The Hon’ble High Court of Delhi contended that:

  • In the given case, the assessee have made remittances/investment in shares of their Indian subsidiaries. It is an admitted position that the transactions in question are capital account transactions. 
  • It is settled law that investment in shares in an Indian subsidiary Company cannot be treated as ‘income’ as the same is in the nature of “capital account transaction” and it does not give rise to any income. 
  • In the matter of Nestle SA Versus Assistant Commissioner of Income Tax (W.P.(C) No. 12643/2018), this Court held that:
    • The principal objection of the Petitioner that its investment in the shares of its subsidiary cannot be treated as ‘income’ is well founded. 
    • The decision of the Bombay High Court in Vodafone India Services Pvt.
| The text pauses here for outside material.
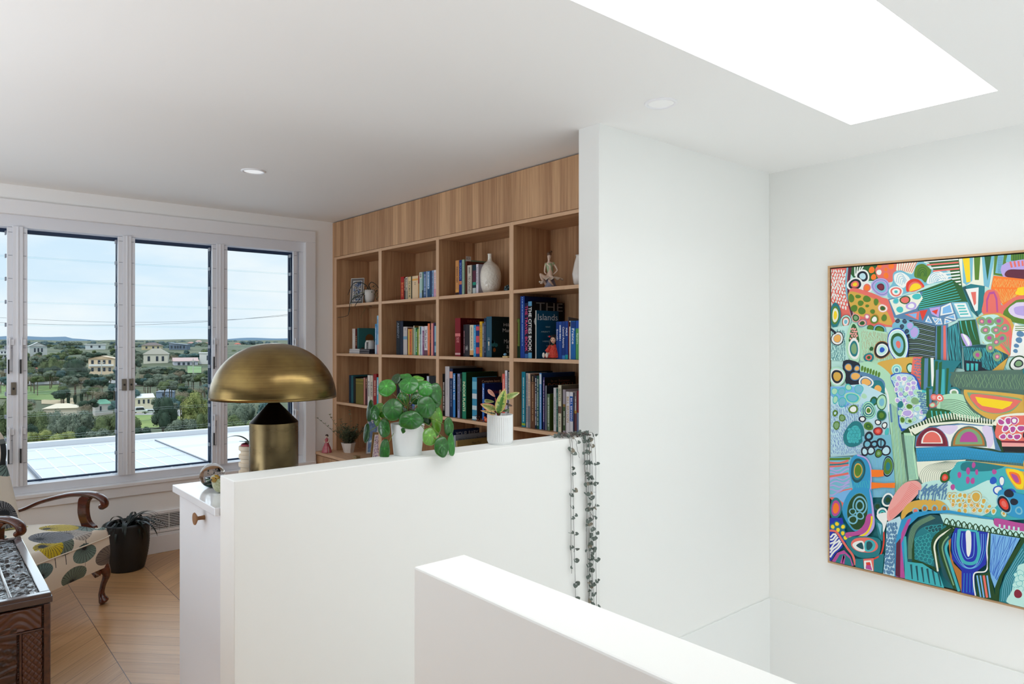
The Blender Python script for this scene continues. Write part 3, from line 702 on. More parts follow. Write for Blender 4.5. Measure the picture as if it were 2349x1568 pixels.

Ltd. v. Union of India (supra) holding such investment in shares to be a ‘capital account transaction’ not giving rise to income was accepted by the CBDT. 
    • Further, such a position was also confirmed by CBDT through Para 2 of Instruction No.2 of 2015 dated 29th January, 2015.
    • As per Para 2 of Instructions, CBDT confirmed the acceptance of board of the decision of the High Court of Bombay in the above mentioned Writ Petition. Same judgment is to be adhered to in all cases where this issue is involved. 
    • Therefore, the contention of the Respondent that the above investment by the Petitioner in the shares of its subsidiary amounted to ‘income’ which had escaped assessment was flawed. 
  • Therefore, in the given case, the action of the Respondents is in contravention of the CBDT Instruction No. 2 of 2015 dated 29th January, 2015 reiterating the view expressed by the Bombay High Court in Vodafone India Services Pvt. Ltd. Versus Union of India.
  • The judgment of the Bombay High Court was also accepted by the Union Cabinet and a press note dated 28th January, 2015 was issued by the Press Information Bureau, Government of India. The relevant portion of the said press note is reproduced hereinbelow:
    • Acceptance of the Order of the High Court of Bombay in the case of Vodafone India Services Private Limited
    • This is a major correction of a tax matter which has adversely affected investor sentiment. 
    • The Cabinet decided to accept the order of the High Court of Bombay and not to file SLP against it before the Supreme Court of India; 
    • This decision will bring greater clarity and predictability for taxpayers as well as tax authorities, thereby facilitating tax compliance and reducing litigation on similar issues. 
    • This will also put to rest the uncertainty prevailing in the minds of foreign investors and taxpayers in respect of possible transfer pricing adjustments in India on transactions related to issuance of shares, and thereby improve the investment climate in the country. 
    • The issue of shares at a premium is on a Capital account and gives rise to no income. 
    • Further, The submission of the revenue that the shortfall in the ALP as computed for the purposes of Chapter X of the Act is misplaced. The ALP is meant to determine the real value of the transaction entered into between AEs. It is a re-computation exercise to be carried out only when income arises in case of an International transaction between AEs. It does not warrant re-computation of a consideration received / given on capital account.
  • Further, in the matter of Divya Capital One Private Limited vs. Assistant Commissioner of Income Tax Circle 7(1) Delhi & Anr., 2022 SCC, this court has held that the benchmark of “escapement of income chargeable of tax” still remains the primary condition to be satisfied before invoking powers under Section 147 of the Act’. 
  • Consequently, the impugned orders under Section 148A (d) of the Act and the notices passed under Section 148 of the Act are set aside.

5. Order

The Hon’ble Delhi high court has held that It is settled law that investment in shares in an Indian subsidiary Company cannot be treated as ‘income’ as the same is in the nature of “capital account transaction” and it does not give rise to any income. Therefore, Impugned order and notices are liable to be set aside.